AUDACIA focuses on three issues:
1. Increasing access by showcasing interventions that overcome obstacles like violence, poverty and cultural beliefs
2. Determining how to create girl-friendly educational environments that have high academic standards, are respectful of gender differences, and are nurturing and safe
3. Encouraging more collaboration on best practices in order to achieve systemic and sustainable change on behalf of equity and equality in education for girls everywhere
AUDACIA asks:
1. Are there comprehensive models for decreasing gender disparities that address all barriers?
2. What are components and examples of quality education?

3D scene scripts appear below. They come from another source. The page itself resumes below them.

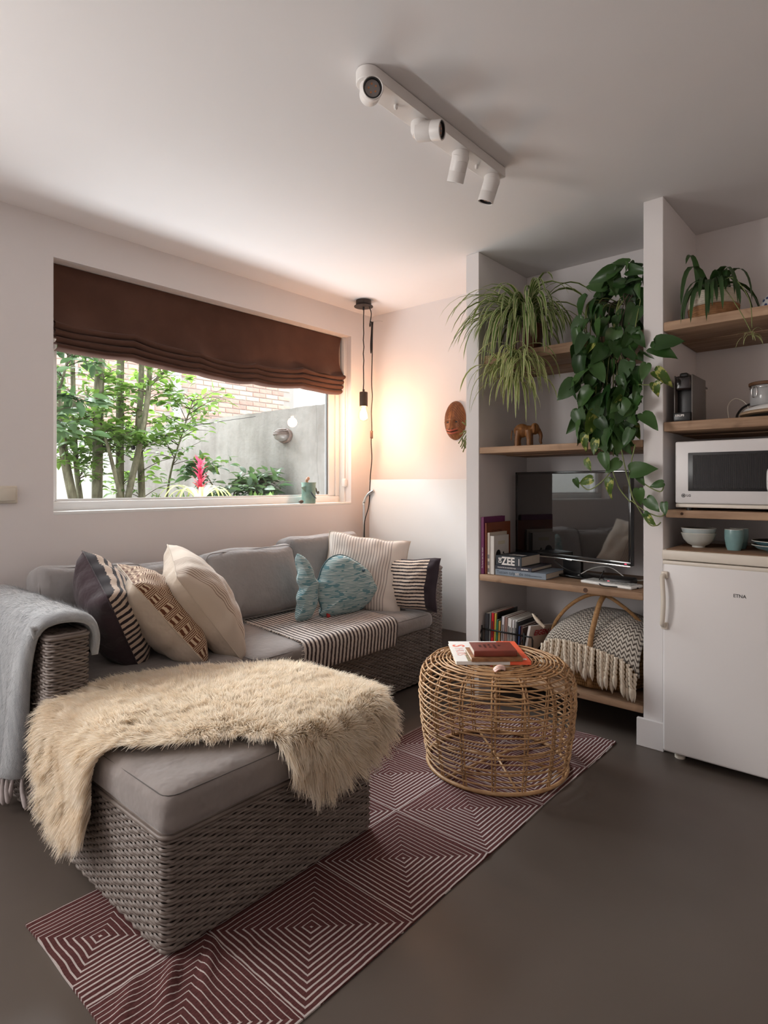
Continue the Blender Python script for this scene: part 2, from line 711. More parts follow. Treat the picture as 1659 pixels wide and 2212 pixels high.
def woven_top(root, x0, y0, x1, y1, z, alongx=True):
    if alongx:
        fn = lambda s, t: ((x0 + s, y0 + t, z), (0, 0, 1), (0, 1, 0))
        L, H = x1 - x0, y1 - y0
    else:
        fn = lambda s, t: ((x0 + t, y0 + s, z), (0, 0, 1), (1, 0, 0))
        L, H = y1 - y0, x1 - x0
    v, f = weave(fn, L, H)
    o = G().add(v, f).build('woven_top', m_wick, root, 75)
    tag(o, None, None, None, 'stuff')


sofa = thing('wicker_sofa', (-2.4, 1.75, 0), 'long grey brown wicker sofa standing under the garden window', 'sofa')
SX0, SX1 = -2.80, -2.0
for y0, y1, zt in ((0.708, 0.838, 0.613), (2.675, 2.80, 0.628)):
    wicker_block(sofa, 'arm', SX0, y0, SX1 - 0.028 * (y0 < 1), y1, 0.012, zt, 'woven_arm')
    woven_top(sofa, SX0 + 0.02, y0 + 0.012, SX1 - 0.04, y1 - 0.012, zt + 0.002, False)
# base front and low back
G().bx((SX0, 0.84, 0.02), (SX1 - 0.012, 2.674, 0.300), 0.004).build('base_core', m_wickdark, sofa)
fn, L = path_map(dense([(SX1 - 0.006, 0.84), (SX1 - 0.006, 2.674)]), 0.014)
tag(G().add(*weave(fn, L, 0.292)).build('woven_front', m_wick, sofa, 75), None, None, None, 'stuff')
G().tube([(SX1 - 0.008, 0.84, 0.310), (SX1 - 0.008, 2.674, 0.310)], 0.007, 6).build('rim', m_wick, sofa, 80)
wicker_block(sofa, 'back', SX0, 0.84, SX0 + 0.10, 2.673, 0.30, 0.625, 'woven_back')
for y in (0.74, 2.76):
    for x in (SX0 + 0.05, SX1 - 0.06):
        G().lathe([(0.018, 0), (0.02, 0.012), (0.02, 0.022)], 12, M=Matrix.Translation((x, y, 0))).build('foot', m_black, sofa)

ott = thing('wicker_ottoman', (-1.66, 1.045, 0), 'square wicker ottoman joined to the sofa front under the sheepskin', 'ottoman')
wicker_block(ott, 'base', -2.022, 0.692, -1.278, 1.402, 0.014, 0.286, 'woven_side')
for y in (0.76, 1.33):
    for x in (-1.95, -1.35):
        G().lathe([(0.018, 0), (0.02, 0.012), (0.02, 0.024)], 12, M=Matrix.Translation((x, y, 0))).build('foot', m_black, ott)


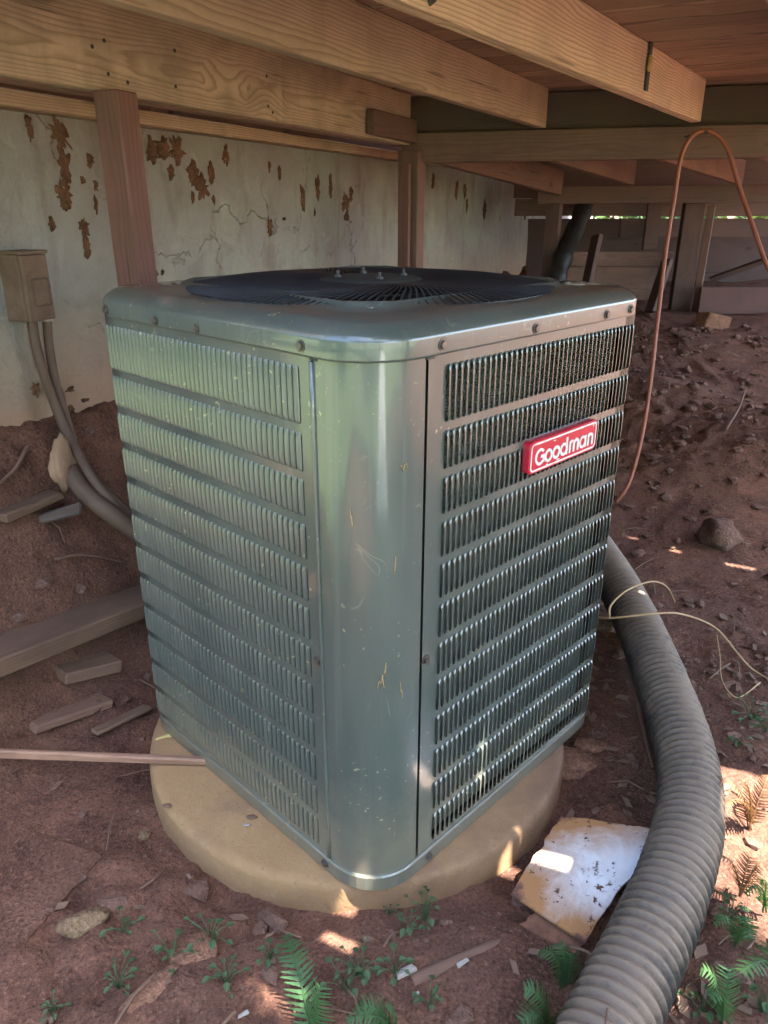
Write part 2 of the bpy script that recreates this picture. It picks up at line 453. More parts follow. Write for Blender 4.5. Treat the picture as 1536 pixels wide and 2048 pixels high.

3. When are the investments or interventions of philanthropists, faith-based organizations, social entrepreneurs and NGOs most effective?
4. Is there an opportunity for new informational and social technology to decrease gender disparities?
5. What is a girl-friendly quality educational environment?
6. Given limited resources what should states work on first?
7. Personal and structural violence are major obstacles in most countries with gender disparity; what are the best models for preventing and dealing with these barriers?
8. What can philanthropists, faith-based organizations, NGOs, technologists and social entrepreneurs do to create or foster access to primary and secondary educational settings in which girls are likely to succeed?